EXERCISE DETAILS:
The entries below contain a line with "Write part 3" and a line with "rear_walls()". Retype exactly everything from the first down to the second, both included, and nothing else.

— start EXERCISE INPUTS —

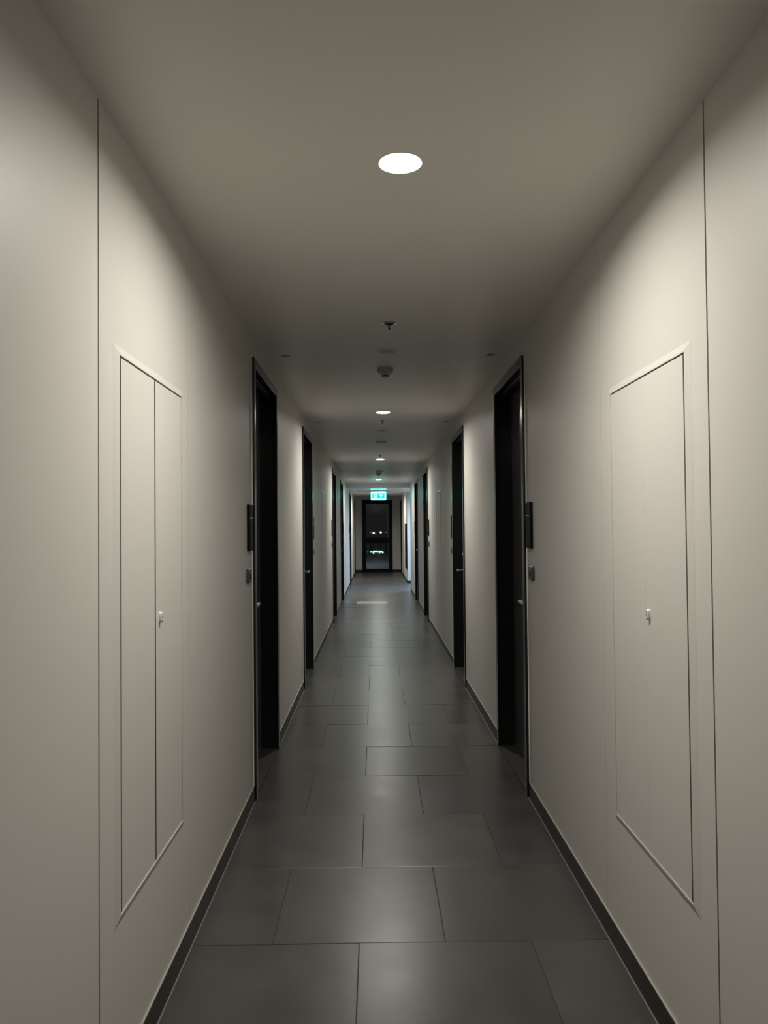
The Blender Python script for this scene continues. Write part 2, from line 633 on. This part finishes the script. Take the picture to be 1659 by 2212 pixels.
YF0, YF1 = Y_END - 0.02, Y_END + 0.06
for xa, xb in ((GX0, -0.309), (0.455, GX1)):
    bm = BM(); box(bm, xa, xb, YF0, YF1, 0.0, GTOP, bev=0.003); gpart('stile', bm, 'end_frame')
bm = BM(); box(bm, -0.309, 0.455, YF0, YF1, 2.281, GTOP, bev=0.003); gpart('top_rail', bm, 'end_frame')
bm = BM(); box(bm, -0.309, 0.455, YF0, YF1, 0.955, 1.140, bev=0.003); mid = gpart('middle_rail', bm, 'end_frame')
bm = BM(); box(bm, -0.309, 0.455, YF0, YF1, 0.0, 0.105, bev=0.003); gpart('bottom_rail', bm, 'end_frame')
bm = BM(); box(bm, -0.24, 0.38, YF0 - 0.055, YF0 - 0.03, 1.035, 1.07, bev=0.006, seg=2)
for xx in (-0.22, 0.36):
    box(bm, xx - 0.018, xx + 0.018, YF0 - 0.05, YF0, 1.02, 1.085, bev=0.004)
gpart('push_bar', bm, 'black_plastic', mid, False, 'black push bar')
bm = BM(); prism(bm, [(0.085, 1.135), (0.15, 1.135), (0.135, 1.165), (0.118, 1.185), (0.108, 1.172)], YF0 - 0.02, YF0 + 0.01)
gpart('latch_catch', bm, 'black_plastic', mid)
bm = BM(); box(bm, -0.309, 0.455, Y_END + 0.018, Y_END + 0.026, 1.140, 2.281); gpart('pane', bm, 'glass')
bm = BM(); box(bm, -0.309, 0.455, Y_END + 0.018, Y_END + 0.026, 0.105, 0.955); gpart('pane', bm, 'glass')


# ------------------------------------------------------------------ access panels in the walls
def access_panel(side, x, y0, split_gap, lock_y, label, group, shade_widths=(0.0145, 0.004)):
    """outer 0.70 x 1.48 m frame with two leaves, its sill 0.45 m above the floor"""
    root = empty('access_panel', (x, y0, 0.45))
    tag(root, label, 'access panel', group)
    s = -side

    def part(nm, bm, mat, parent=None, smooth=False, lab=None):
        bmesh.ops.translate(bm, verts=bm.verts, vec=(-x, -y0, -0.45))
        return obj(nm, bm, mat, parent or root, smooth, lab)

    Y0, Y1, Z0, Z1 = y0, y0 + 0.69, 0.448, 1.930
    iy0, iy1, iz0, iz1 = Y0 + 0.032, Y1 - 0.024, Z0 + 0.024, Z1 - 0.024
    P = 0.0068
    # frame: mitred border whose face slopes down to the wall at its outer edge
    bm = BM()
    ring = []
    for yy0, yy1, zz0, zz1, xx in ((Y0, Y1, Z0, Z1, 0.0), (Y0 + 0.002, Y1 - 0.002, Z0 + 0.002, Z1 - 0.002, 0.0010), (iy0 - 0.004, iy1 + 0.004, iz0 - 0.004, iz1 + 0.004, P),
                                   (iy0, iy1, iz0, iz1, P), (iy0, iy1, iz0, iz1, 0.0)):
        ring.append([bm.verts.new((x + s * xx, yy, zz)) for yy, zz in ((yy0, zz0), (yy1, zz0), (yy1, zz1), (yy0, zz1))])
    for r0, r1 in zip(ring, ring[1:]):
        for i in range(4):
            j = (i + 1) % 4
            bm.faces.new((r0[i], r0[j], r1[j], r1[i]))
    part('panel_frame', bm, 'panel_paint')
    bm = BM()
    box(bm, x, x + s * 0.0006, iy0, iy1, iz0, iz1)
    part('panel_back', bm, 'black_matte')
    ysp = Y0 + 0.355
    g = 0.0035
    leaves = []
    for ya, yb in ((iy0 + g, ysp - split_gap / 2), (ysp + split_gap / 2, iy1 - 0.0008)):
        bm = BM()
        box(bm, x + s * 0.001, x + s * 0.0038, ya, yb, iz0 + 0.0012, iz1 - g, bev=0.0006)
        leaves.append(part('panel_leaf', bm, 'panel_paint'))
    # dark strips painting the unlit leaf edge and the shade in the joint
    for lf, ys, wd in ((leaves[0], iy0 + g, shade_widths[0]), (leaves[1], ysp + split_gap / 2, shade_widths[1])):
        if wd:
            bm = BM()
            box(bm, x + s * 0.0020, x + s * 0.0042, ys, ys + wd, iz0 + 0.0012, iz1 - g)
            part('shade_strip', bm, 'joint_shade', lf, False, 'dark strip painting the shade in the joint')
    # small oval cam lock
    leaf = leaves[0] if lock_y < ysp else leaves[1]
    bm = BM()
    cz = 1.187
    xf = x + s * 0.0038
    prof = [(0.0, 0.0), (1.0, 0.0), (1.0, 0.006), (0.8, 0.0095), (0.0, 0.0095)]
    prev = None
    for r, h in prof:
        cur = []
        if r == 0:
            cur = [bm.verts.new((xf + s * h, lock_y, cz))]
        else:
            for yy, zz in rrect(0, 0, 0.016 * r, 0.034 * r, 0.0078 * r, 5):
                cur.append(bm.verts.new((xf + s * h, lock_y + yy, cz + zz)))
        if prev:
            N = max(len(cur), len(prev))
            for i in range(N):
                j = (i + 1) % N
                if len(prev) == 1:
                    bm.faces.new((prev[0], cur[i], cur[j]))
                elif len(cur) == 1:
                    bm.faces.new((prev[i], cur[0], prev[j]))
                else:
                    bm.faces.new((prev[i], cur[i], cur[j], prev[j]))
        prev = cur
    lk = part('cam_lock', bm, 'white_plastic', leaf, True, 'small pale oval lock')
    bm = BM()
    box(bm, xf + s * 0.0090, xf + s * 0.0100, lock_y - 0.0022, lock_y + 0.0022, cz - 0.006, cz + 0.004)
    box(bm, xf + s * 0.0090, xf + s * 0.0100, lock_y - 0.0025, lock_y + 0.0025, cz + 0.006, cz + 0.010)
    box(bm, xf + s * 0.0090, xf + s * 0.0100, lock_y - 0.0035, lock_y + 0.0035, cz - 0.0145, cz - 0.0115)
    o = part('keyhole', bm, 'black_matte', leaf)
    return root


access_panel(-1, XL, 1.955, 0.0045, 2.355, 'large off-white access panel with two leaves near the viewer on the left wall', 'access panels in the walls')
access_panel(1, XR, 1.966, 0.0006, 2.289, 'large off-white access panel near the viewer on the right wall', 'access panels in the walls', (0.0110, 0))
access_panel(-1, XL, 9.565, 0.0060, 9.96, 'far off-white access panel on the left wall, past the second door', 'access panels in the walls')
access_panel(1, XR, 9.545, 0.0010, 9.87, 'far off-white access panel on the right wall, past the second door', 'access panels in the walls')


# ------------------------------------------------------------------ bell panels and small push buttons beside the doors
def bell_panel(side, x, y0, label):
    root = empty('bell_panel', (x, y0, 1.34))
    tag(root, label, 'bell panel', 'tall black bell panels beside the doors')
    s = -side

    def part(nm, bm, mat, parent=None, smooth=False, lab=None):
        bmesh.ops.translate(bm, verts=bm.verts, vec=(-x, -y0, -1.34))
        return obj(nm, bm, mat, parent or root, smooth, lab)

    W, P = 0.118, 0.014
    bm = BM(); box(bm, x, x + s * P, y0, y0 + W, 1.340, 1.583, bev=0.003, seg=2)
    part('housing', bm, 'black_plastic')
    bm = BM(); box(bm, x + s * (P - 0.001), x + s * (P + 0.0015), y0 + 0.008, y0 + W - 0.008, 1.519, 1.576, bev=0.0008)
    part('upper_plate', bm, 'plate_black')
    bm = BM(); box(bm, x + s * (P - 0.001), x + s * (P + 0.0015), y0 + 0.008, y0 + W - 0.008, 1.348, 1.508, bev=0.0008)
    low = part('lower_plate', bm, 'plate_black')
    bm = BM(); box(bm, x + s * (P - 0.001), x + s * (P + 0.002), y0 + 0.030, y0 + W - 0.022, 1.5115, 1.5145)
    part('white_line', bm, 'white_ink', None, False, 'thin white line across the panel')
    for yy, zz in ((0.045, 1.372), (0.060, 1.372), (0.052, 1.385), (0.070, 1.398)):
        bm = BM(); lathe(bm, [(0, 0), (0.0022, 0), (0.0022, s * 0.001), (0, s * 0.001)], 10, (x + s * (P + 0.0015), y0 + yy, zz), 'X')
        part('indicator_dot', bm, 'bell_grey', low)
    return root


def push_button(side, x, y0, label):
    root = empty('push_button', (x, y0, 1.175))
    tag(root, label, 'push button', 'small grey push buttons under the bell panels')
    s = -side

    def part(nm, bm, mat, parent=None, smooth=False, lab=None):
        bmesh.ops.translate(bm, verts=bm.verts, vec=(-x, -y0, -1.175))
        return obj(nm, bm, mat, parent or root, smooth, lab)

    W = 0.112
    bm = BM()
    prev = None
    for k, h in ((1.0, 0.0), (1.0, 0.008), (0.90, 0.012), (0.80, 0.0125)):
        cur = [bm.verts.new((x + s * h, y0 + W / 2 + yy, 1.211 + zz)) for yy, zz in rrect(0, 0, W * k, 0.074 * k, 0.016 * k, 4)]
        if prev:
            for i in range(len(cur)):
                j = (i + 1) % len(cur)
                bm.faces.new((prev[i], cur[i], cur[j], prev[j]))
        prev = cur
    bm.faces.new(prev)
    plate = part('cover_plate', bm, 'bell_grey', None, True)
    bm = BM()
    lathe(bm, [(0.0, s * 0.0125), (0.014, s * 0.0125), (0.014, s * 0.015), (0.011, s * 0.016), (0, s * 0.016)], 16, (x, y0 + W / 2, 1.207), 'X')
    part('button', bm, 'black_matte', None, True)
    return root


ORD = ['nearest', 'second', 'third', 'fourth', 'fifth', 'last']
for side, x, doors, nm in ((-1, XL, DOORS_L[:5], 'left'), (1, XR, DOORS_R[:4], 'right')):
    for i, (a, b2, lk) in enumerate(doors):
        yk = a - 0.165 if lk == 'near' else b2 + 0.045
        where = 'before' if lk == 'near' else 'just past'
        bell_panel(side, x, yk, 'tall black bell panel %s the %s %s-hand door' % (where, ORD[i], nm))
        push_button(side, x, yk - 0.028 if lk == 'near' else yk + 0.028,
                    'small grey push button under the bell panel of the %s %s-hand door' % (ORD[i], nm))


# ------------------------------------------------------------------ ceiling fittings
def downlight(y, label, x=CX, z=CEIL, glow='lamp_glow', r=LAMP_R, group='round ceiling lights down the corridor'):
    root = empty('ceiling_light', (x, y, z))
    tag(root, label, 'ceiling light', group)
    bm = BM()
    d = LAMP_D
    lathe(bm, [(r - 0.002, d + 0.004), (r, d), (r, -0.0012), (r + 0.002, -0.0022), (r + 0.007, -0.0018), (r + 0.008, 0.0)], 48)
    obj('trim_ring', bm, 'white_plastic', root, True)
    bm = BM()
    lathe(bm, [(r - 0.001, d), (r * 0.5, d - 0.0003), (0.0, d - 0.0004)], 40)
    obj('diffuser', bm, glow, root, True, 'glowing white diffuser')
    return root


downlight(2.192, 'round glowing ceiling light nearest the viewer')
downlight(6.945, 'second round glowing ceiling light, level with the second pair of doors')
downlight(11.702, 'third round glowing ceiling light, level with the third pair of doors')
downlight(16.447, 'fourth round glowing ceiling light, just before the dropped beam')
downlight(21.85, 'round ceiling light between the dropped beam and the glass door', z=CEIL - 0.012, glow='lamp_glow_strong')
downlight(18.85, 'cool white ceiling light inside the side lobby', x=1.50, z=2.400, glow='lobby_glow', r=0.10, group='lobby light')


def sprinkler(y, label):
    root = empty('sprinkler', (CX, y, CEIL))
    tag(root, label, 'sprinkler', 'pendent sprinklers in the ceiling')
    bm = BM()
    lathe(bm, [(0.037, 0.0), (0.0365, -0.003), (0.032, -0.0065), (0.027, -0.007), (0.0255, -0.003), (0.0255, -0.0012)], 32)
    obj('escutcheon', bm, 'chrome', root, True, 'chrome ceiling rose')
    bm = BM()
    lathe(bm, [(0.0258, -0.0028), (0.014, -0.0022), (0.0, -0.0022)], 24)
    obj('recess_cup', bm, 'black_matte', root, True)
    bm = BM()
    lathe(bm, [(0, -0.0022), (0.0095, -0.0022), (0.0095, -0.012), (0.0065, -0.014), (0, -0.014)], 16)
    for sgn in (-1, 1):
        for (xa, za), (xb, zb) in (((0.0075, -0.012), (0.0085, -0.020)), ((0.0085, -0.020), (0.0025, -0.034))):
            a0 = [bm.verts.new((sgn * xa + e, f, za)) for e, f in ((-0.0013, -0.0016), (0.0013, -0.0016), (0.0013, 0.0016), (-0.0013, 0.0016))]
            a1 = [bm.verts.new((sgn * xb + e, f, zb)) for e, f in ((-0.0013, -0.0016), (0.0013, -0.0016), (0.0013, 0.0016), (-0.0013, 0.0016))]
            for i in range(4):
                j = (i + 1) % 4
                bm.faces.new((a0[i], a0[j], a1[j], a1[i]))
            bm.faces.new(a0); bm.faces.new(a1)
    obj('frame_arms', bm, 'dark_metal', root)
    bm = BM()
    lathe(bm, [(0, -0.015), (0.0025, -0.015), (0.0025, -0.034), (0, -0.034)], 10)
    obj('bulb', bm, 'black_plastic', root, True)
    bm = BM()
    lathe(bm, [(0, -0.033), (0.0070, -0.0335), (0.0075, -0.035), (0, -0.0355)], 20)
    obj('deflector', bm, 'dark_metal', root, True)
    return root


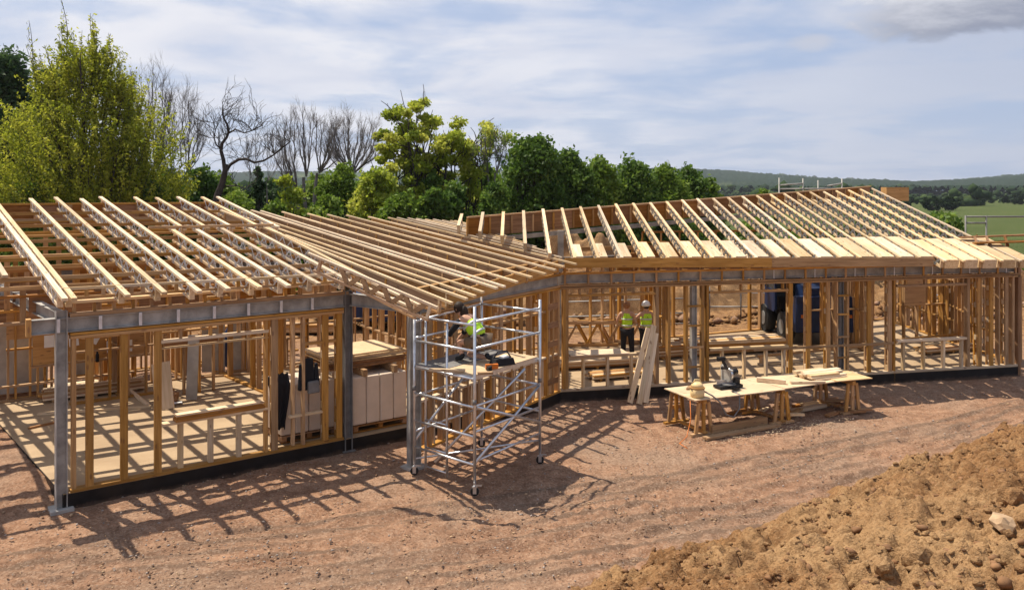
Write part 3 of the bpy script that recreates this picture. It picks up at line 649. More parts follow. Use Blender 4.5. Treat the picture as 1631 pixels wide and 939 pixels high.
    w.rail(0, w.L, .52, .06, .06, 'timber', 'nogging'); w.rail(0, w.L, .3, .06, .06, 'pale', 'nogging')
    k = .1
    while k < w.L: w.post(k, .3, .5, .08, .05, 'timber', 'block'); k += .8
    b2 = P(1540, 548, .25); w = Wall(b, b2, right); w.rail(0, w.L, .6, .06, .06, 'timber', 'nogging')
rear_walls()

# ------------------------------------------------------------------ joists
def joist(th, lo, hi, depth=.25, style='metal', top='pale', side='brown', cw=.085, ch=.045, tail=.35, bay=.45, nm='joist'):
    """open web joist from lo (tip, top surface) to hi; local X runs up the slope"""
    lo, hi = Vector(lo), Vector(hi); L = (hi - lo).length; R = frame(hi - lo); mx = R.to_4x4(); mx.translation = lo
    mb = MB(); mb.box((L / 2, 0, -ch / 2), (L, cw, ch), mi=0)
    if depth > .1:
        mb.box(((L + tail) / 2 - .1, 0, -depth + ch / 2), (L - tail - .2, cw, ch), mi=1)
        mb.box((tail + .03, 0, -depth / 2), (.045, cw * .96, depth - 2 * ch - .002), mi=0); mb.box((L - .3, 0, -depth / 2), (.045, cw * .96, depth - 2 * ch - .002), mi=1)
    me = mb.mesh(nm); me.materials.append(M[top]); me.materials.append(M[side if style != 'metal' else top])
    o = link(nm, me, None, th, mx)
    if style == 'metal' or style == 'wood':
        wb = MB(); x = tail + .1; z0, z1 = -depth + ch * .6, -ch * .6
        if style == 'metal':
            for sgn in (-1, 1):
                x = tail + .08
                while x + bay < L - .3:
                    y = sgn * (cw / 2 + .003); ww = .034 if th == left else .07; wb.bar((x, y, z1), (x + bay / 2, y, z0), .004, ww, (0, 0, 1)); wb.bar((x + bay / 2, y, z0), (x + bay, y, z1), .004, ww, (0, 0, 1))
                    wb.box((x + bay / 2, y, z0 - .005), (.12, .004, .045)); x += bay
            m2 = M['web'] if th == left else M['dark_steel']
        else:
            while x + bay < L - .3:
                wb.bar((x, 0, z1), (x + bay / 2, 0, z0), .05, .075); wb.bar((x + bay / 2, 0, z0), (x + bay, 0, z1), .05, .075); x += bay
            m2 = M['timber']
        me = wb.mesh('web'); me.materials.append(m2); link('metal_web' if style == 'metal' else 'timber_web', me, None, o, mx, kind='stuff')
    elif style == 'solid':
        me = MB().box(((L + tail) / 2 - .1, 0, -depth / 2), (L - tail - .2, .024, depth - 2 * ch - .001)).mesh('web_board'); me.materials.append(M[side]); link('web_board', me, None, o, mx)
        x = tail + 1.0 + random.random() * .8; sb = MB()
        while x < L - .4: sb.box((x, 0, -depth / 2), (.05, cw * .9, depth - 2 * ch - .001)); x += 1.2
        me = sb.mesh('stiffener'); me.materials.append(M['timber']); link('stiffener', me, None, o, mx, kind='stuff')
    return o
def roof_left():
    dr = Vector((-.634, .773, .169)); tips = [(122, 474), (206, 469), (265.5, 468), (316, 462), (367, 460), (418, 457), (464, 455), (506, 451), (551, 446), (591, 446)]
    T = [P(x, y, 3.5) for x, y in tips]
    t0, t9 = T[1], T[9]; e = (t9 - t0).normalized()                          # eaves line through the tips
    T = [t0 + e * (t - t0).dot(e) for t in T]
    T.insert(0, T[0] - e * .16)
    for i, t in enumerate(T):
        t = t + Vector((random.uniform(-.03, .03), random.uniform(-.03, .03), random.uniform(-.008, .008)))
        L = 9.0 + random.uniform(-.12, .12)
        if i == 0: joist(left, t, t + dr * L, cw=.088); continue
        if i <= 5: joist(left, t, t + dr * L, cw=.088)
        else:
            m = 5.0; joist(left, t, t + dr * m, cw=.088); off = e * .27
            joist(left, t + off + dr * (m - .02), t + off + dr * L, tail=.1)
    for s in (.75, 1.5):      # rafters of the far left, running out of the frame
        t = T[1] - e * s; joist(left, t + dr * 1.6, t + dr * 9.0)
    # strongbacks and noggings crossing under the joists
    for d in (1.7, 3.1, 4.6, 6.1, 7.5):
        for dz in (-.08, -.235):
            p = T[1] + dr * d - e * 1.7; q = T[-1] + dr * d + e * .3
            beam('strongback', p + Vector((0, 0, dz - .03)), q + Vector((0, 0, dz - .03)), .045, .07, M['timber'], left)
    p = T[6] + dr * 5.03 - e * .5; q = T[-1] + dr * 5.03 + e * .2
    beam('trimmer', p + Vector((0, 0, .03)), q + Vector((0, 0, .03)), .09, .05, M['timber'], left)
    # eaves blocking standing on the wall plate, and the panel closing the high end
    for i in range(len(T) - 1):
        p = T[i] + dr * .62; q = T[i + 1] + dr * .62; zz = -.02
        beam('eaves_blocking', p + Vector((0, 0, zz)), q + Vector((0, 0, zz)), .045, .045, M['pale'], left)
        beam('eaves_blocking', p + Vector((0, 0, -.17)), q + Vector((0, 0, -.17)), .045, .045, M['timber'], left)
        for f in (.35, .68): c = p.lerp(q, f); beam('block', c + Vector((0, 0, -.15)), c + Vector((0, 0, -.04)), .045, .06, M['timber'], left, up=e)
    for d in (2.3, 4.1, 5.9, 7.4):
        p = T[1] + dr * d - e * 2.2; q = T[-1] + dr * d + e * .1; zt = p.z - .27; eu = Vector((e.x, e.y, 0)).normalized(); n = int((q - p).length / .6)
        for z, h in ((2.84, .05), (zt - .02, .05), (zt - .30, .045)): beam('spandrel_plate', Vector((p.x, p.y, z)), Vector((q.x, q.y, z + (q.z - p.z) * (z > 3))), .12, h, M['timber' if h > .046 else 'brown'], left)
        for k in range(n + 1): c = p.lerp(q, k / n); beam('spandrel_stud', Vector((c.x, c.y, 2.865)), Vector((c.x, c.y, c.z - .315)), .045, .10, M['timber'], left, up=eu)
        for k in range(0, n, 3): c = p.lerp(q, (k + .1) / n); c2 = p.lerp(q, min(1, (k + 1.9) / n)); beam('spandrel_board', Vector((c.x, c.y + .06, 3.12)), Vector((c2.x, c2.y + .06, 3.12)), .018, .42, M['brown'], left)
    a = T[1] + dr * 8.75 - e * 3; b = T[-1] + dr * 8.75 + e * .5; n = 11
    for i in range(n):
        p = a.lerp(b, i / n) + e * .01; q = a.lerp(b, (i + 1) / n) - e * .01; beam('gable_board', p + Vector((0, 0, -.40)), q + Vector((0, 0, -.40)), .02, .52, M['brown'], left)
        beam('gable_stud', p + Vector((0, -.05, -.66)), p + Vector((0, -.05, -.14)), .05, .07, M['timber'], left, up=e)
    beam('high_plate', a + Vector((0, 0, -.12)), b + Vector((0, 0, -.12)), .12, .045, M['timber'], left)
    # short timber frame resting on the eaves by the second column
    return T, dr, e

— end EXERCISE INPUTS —

EXERCISE OUTPUT:
Write part 3 of the bpy script that recreates this picture. It picks up at line 649. More parts follow. Use Blender 4.5. Treat the picture as 1631 pixels wide and 939 pixels high.
    w.rail(0, w.L, .52, .06, .06, 'timber', 'nogging'); w.rail(0, w.L, .3, .06, .06, 'pale', 'nogging')
    k = .1
    while k < w.L: w.post(k, .3, .5, .08, .05, 'timber', 'block'); k += .8
    b2 = P(1540, 548, .25); w = Wall(b, b2, right); w.rail(0, w.L, .6, .06, .06, 'timber', 'nogging')
rear_walls()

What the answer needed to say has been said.